„Kommen, Graffiti sprayen - und keiner muss wegrennen“

Graffiti bringen Ideen auf die Straße

Light Spray als Form, Graffiti zu legalisieren und zu demokratisieren
Light Spray als Form, Graffiti zu legalisieren und zu demokratisieren © LTM / Emilie Dias

Die Faszination Graffiti hat den französischen Street-Artist Cart‘1 schon im Alter von 15 Jahren gepackt. Im Team mit Programmierer Matthieu Tercieux wurde daraus Light Spray, digitales Graffiti, zu erleben auf dem Richard-Wagner-Platz beim diesjährigen Lichtfest. Was das Faszinierende dran ist, was Graffiti mit Revolution zu haben und wie die Besucherinnen und Besucher selbst aktiv werden können, erzählen die Franzosen im Gespräch.

Wie sieht euer Projekt für das Lichtfest Leipzig aus?

Wir präsentieren auf dem Richard-Wagner-Platz Light Spray. Das ist digitales Graffiti. Dank einer eigens entwickelten Programmierung können Besucherinnen und Besucher mit Hilfe eines Wii-Controllers selbst großformatige Graffiti sprühen. Das Besondere beim Lichtfest ist, dass sich die Graffiti des Abends mit historischen Fotos sowie Bildmaterial, das im Sommer bei einem Workshop entstand, überlagern werden. Für uns ist dabei besonders, dass wir noch nie zuvor mit einer so großen Projektionsfläche arbeiten konnten.

Warum ist der Aspekt der Teilhabe, des Mitmachens so wichtig für euch?

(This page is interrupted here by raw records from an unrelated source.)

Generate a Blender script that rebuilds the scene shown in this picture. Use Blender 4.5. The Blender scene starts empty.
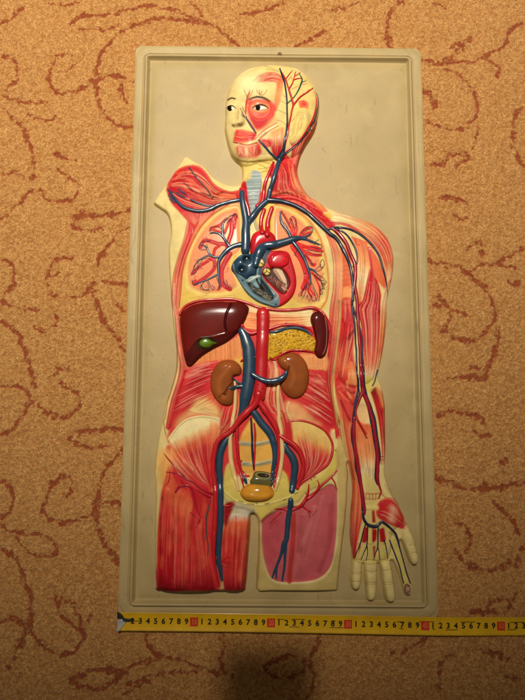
import bpy, math, random
import numpy as np
random.seed(7); RNG = np.random.default_rng(11)
PI = math.pi
C = bpy.context.scene.collection
# ------------------------------------------------------------------ camera model (photo pixels 525 x 700)
F = 540.0; TH = math.radians(6.3); ST, CT = math.sin(TH), math.cos(TH)
ZF = 0.0032           # top of the board's outer flange
ZP = 0.0024           # inner field of the board
CAMZ = ZF + 0.736
def unp(px, py, z):
    """where the photo point lies in the room at height z (metres)"""
    dx = (np.asarray(px, float) - 262.5) / F; dy = (np.asarray(py, float) - 350.0) / F
    ry = -dy * CT + ST; rz = -dy * ST - CT
    t = (z - CAMZ) / rz
    return dx * t, ry * t
def proj(x, y, z):
    v = z - CAMZ
    d = y * ST - v * CT; u = y * CT + v * ST
    return 262.5 + F * x / d, 350.0 - F * u / d
# ------------------------------------------------------------------ traced outlines
TILES = dict(a=(150,60,5), b=(220,60,5), c=(150,180,5), d=(225,180,5), e=(310,180,5), f=(150,290,5), g=(240,290,5),
             h=(310,300,5), i=(150,400,5), j=(235,400,5), k=(150,480,5), l=(235,480,5), m=(325,380,5), n=(325,480,5),
             A=(0,0,3.5), B=(0,180,3.5), D=(0,340,3.5), E=(0,500,3.5), G=(375,0,3.5), H=(375,180,3.5), I=(375,340,3.5),
             J=(375,500,3.5), K=(130,0,1.944), L=(120,615,1.875), P=(0,0,1),
             R=(225,240,7), T=(275,205,6.67), U=(335,480,5.833), V=(160,470,5.385), W=(160,150,6.5625), X=(330,380,7))
def Q(s, r0=1.0):
    """traced points -> array (px, py, radius)"""
    out = []; t = None; r = r0
    for w in s.split():
        if w in TILES: t = TILES[w]; continue
        v = [float(q) for q in w.split(',')]
        if len(v) > 2: r = v[2]
        out.append((t[0] + v[0] / t[2], t[1] + v[1] / t[2], r))
    return np.array(out)
def crom(p, closed=False, step=1.0):
    """Catmull-Rom through the points"""
    p = np.asarray(p, float); n = len(p)
    if n < 3 and not closed:
        k = max(2, int(np.hypot(*(p[-1, :2] - p[0, :2])) / step) + 1)
        t = np.linspace(0, 1, k)[:, None]; return p[0] * (1 - t) + p[-1] * t
    out = []
    segs = n if closed else n - 1
    for i in range(segs):
        if closed: a, b, c, d = p[(i-1) % n], p[i], p[(i+1) % n], p[(i+2) % n]
        else: a, b, c, d = p[max(i-1, 0)], p[i], p[i+1], p[min(i+2, n-1)]
        k = max(1, int(math.ceil(np.hypot(*(c[:2] - b[:2])) / step)))
        t = np.linspace(0, 1, k, endpoint=False)[:, None]
        out.append(0.5 * ((2*b) + (-a + c)*t + (2*a - 5*b + 4*c - d)*t*t + (-a + 3*b - 3*c + d)*t**3))
    if not closed: out.append(p[-1][None])
    return np.concatenate(out)
def resample(p, n):
    s = np.concatenate([[0], np.cumsum(np.hypot(np.diff(p[:, 0]), np.diff(p[:, 1])))])
    t = np.linspace(0, s[-1], n)
    return np.stack([np.interp(t, s, p[:, q]) for q in range(p.shape[1])], 1)
def fillmask(poly, Hh, Ww, pad=0):
    """antialiased polygon fill, returns (y0,x0,mask)"""
    x, y = poly[:, 0], poly[:, 1]
    y0 = max(0, int(y.min()) - 1 - pad); y1 = min(Hh, int(y.max()) + 2 + pad)
    x0 = max(0, int(x.min()) - 1 - pad); x1 = min(Ww, int(x.max()) + 2 + pad)
    if y1 <= y0 or x1 <= x0: return 0, 0, np.zeros((1, 1), np.float32)
    m = np.zeros((y1 - y0, x1 - x0), np.float32)
    cols = np.arange(x0, x1) + 0.5
    xn, yn = np.roll(x, -1), np.roll(y, -1)
    for r in range(y0, y1):
        for s in (-1/3, 0, 1/3):
            yy = r + s + 1e-5
            hit = (y <= yy) != (yn <= yy)
            if not hit.any(): continue
            xs = np.sort(x[hit] + (yy - y[hit]) * (xn[hit] - x[hit]) / (yn[hit] - y[hit]))
            for q in range(0, len(xs) - 1, 2):
                m[r - y0] += (np.clip(cols - xs[q], 0, 1) - np.clip(cols - xs[q+1], 0, 1)) / 3
    return y0, x0, m
def blur(a, s):
    if s < 0.25: return a
    if s > 6 and min(a.shape) > 40:      # coarse, then back up
        k = int(s // 3)
        hh, ww = (a.shape[0] // k + 1) * k, (a.shape[1] // k + 1) * k
        b = np.pad(a, ((0, hh - a.shape[0]), (0, ww - a.shape[1])), mode='edge').reshape(hh//k, k, ww//k, k).mean((1, 3))
        b = blur(b, s / k)
        yy = np.clip((np.arange(a.shape[0]) + .5) / k - .5, 0, b.shape[0] - 1.001); xx = np.clip((np.arange(a.shape[1]) + .5) / k - .5, 0, b.shape[1] - 1.001)
        return bil(b, xx[None, :], yy[:, None])
    r = int(math.ceil(3 * s)); t = np.arange(-r, r + 1); w = np.exp(-t * t / (2 * s * s)); w /= w.sum()
    for ax in (0, 1):
        p = np.pad(a, [(r, r) if q == ax else (0, 0) for q in (0, 1)], mode='edge')
        o = np.zeros_like(a)
        for q, ww in enumerate(w):
            o += ww * (p[q:q + a.shape[0]] if ax == 0 else p[:, q:q + a.shape[1]])
        a = o
    return a
def bil(a, x, y):
    x = np.clip(x, 0, a.shape[1] - 1.001); y = np.clip(y, 0, a.shape[0] - 1.001)
    xi = x.astype(int); yi = y.astype(int); fx = x - xi; fy = y - yi
    if a.ndim == 3: fx = fx[..., None]; fy = fy[..., None]
    return (a[yi, xi] * (1-fx) + a[yi, xi+1] * fx) * (1-fy) + (a[yi+1, xi] * (1-fx) + a[yi+1, xi+1] * fx) * fy
def vnoise(Hh, Ww, cell, rng=RNG):
    g = rng.random((int(Hh / cell) + 4, int(Ww / cell) + 4)).astype(np.float32)
    yy = np.arange(Hh) / cell + .5; xx = np.arange(Ww) / cell + .5
    s = lambda t: np.floor(t) + (lambda f: f*f*(3-2*f))(t - np.floor(t))
    return bil(g, s(xx)[None, :], s(yy)[:, None]).astype(np.float32)
def lin(c):
    c = np.asarray(c, float) / 255.0
    return np.where(c <= .04045, c / 12.92, ((c + .055) / 1.055) ** 2.4)
# ------------------------------------------------------------------ paint layer: the model's hand-painted colours and moulded detail
X0, Y0, X1, Y1, S = 140, 50, 440, 620, 2.5
CH, CW = int((Y1 - Y0) * S), int((X1 - X0) * S)
class Canvas:
    def __init__(s, c):
        s.col = np.zeros((CH, CW, 3), np.float32); s.col[:] = c; s.h = np.zeros((CH, CW), np.float32)
    def g(s, p): return (p[:, :2] - (X0, Y0)) * S
    def fill(s, P_, c, feather=.4, alpha=1., h=0., hf=None, smooth=True, sh=None):
        p = Q(P_) if isinstance(P_, str) else P_
        p = crom(p, True) if smooth else p
        pad = int(3 * max(feather, hf or 0) * S) + 2
        y, x, m = fillmask(s.g(p), CH, CW, pad)
        sl = (slice(y, y + m.shape[0]), slice(x, x + m.shape[1]))
        if c is not None:
            k = (blur(m, feather * S) * alpha)[..., None]
            s.col[sl] = s.col[sl] * (1 - k) + np.asarray(c, np.float32) * k
        if h: s.h[sl] += blur(m, (hf if hf is not None else feather) * S) * h
        return sl, m
    def ell(s, P_, rx, ry, c, ang=0, **kw):
        p = Q(P_)[0]; t = np.linspace(0, 2*PI, 28, endpoint=False); a = math.radians(ang)
        u, v = rx * np.cos(t), ry * np.sin(t)
        s.fill(np.stack([p[0] + u*math.cos(a) - v*math.sin(a), p[1] + u*math.sin(a) + v*math.cos(a)], 1), c, smooth=False, **kw)
    def stroke(s, pts, w, c, alpha=1., h=0., soft=.35, stops=None, clip=None, smooth=True, taper=0.):
        """w = half width in photo px"""
        p = Q(pts) if isinstance(pts, str) else pts
        p = crom(p[:, :2], False, 1.5) if smooth else p[:, :2]
        q = s.g(p); n = len(q)
        W = (w + soft) * S + 1.5
        x0 = max(0, int(q[:, 0].min() - W)); x1 = min(CW, int(q[:, 0].max() + W) + 2)
        y0 = max(0, int(q[:, 1].min() - W)); y1 = min(CH, int(q[:, 1].max() + W) + 2)
        if x1 <= x0 or y1 <= y0: return
        D = np.full((y1 - y0, x1 - x0), 1e3, np.float32); T = np.zeros_like(D)
        for i in range(n - 1):
            a, b = q[i], q[i+1]; e = b - a; L2 = e @ e + 1e-6
            ax0 = max(x0, int(min(a[0], b[0]) - W)); ax1 = min(x1, int(max(a[0], b[0]) + W) + 2)
            ay0 = max(y0, int(min(a[1], b[1]) - W)); ay1 = min(y1, int(max(a[1], b[1]) + W) + 2)
            if ax1 <= ax0 or ay1 <= ay0: continue
            gx = np.arange(ax0, ax1)[None, :] - a[0]; gy = np.arange(ay0, ay1)[:, None] - a[1]
            t = np.clip((gx * e[0] + gy * e[1]) / L2, 0, 1)
            d = np.sqrt((gx - t * e[0])**2 + (gy - t * e[1])**2)
            sl = (slice(ay0 - y0, ay1 - y0), slice(ax0 - x0, ax1 - x0))
            k = d < D[sl]
            D[sl] = np.where(k, d, D[sl]); T[sl] = np.where(k, (i + t) / (n - 1), T[sl])
        ww = w * S * (1 - taper * np.abs(2*T - 1)**2)
        m = np.clip((ww - D) / (soft * S) + .5, 0, 1) * alpha
        sl = (slice(y0, y1), slice(x0, x1))
        if clip is not None: m = m * clip[sl]
        if stops is not None:
            ts = [q_[0] for q_ in stops]; cc = np.stack([np.interp(T, ts, [q_[1][ch] for q_ in stops]) for ch in range(3)], -1)
        else: cc = np.asarray(c, np.float32)
        s.col[sl] = s.col[sl] * (1 - m[..., None]) + cc * m[..., None]
        if h: s.h[sl] += h * np.clip(1 - (D / (ww + .4))**2, 0, 1) * (clip[sl] if clip is not None else 1)
    def muscle(s, A, B, stops, n=14, w=.55, dark=.55, light=None, lam=.42, h=.35, base=True, jit=.6, da=.34, clipf=.5):
        """painted muscle between two guide lines: gradient along the fibres plus light and dark strands"""
        A = resample(crom(Q(A)[:, :2], False, 1.5), 24); B = resample(crom(Q(B)[:, :2], False, 1.5), 24)
        poly = np.concatenate([A, B[::-1]])
        y, x, m = fillmask(s.g(poly), CH, CW, 6)
        clip = np.zeros((CH, CW), np.float32); clip[y:y+m.shape[0], x:x+m.shape[1]] = blur(m, clipf * S)
        gap = np.hypot(*(A - B).T).max()
        if base:
            nb = max(4, int(gap / 1.6))
            for u in (np.arange(nb) + .5) / nb:
                s.stroke(A * (1-u) + B * u, gap / nb * .95, None, .95, 0, 1.2, stops, clip)
        light = light if light is not None else lin((250, 205, 160))
        for q in range(n):
            u = min(1, max(0, (q + .5) / n + RNG.normal(0, .3 / n)))
            g = (A * (1-u) + B * u)
            a, b = sorted(RNG.uniform(0, 1, 2))
            if b - a < .4: a, b = max(0, a - .3), min(1, b + .3)
            i0, i1 = int(a * 23), max(int(b * 23), int(a * 23) + 3)
            g = g[i0:i1 + 1].copy(); g = g + RNG.normal(0, jit * .4, 2) + np.cumsum(RNG.normal(0, .08 * jit, g.shape), 0)
            st = [(t, c) for t, c in ((tt, [np.interp(a + (b - a) * tt, [z[0] for z in stops], [z[1][ch] for z in stops]) for ch in range(3)]) for tt in np.linspace(0, 1, 6))]
            if RNG.random() < lam:
                st = [(t, np.array(c) * (1 - da) + np.array(light) * da) for t, c in st]
                s.stroke(g, w * RNG.uniform(.35, .9), None, .8, h, .3, st, clip, smooth=False, taper=.8)
            else:
                st = [(t, np.array(c) * np.array((dark + .15, dark * .75, dark * .8))) for t, c in st]
                s.stroke(g, w * RNG.uniform(.3, .75), None, .7, -h * .8, .3, st, clip, smooth=False, taper=.8)
    def mottle(s, amt=.06):
        v = vnoise(CH, CW, 4) * .5 + vnoise(CH, CW, 14) * .5
        s.col *= (1 + amt * (v - .5) * 2)[..., None]
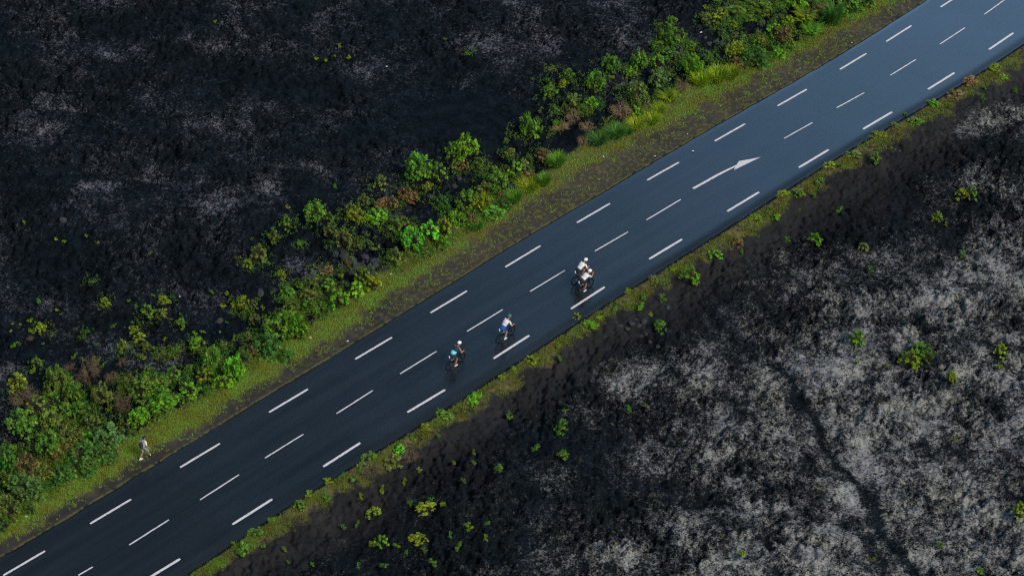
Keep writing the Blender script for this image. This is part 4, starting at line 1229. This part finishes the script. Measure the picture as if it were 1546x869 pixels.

Wenn man in eine Ausstellung oder in ein Museum geht, ist es meist verboten, näher heranzutreten oder gar etwas zu anzufassen, dabei hat man doch oft Lust, die Kunst zu berühren. Bei unserem Light Spray-Projekt ist es genau umgekehrt: Die Besucherinnen und Besucher dürfen und sollen mitwirken, wir wollen und brauchen sie! Das Werk entsteht gemeinschaftlich und ist somit nicht mehr von seinen Betrachtern getrennt. Light Spray ist interaktiv. Dadurch entsteht ein Dialog mit dem Publikum.

Was hat Graffiti mit Revolution zu tun?

Graffiti sind eine sehr alte, genuine Ausdrucksform, sie sind nicht erst in den 70er oder 80er Jahren entstanden, sondern viel früher: Seit der Mensch Mensch ist, bringt er Zeichen, Bilder und später auch Worte an die Wände. Etwas an eine Wand zu schreiben oder zu zeichnen, bedeutet, seine Ideen in den öffentlichen Raum zu bringen in dem Wissen und der Hoffnung, die anderen werden es sehen. Es ist eine besondere Art, sich auszudrücken, gehört zu werden, ohne laut zu sein. Graffiti – seien sie an der Wand, seien es Parolen auf Bannern, begleiten Revolutionen, sorgen für den Austausch von Gedanken. Graffiti bringen Ideen auf die Straße.

Graffiti wird oft dem Sprayen im Verborgenen, mit Illegalität oder gar Vandalismus in Verbindung gebracht. Wie geht ihr damit um, wie verhält sich Light Spray dazu?

Wenn man so will, haben wir das System quasi umgekehrt – wir sprühen nicht und laufen dann weg, sondern wir kommen, sprühen und lassen andere sprühen - und keiner muss wegrennen. Im Gegenteil - je öffentlicher der Ort, desto besser. Daher freuen wir uns auch so über die riesige Projektionsfläche. Vielleicht ist Light Spray, unsere Art, die illegale Seite zu demokratisieren und zu öffnen, eine Möglichkeit, damit Graffiti nicht zwangsläufig Beschädigung oder Vandalismus bedeutet, man sich aber trotzdem ausdrücken kann.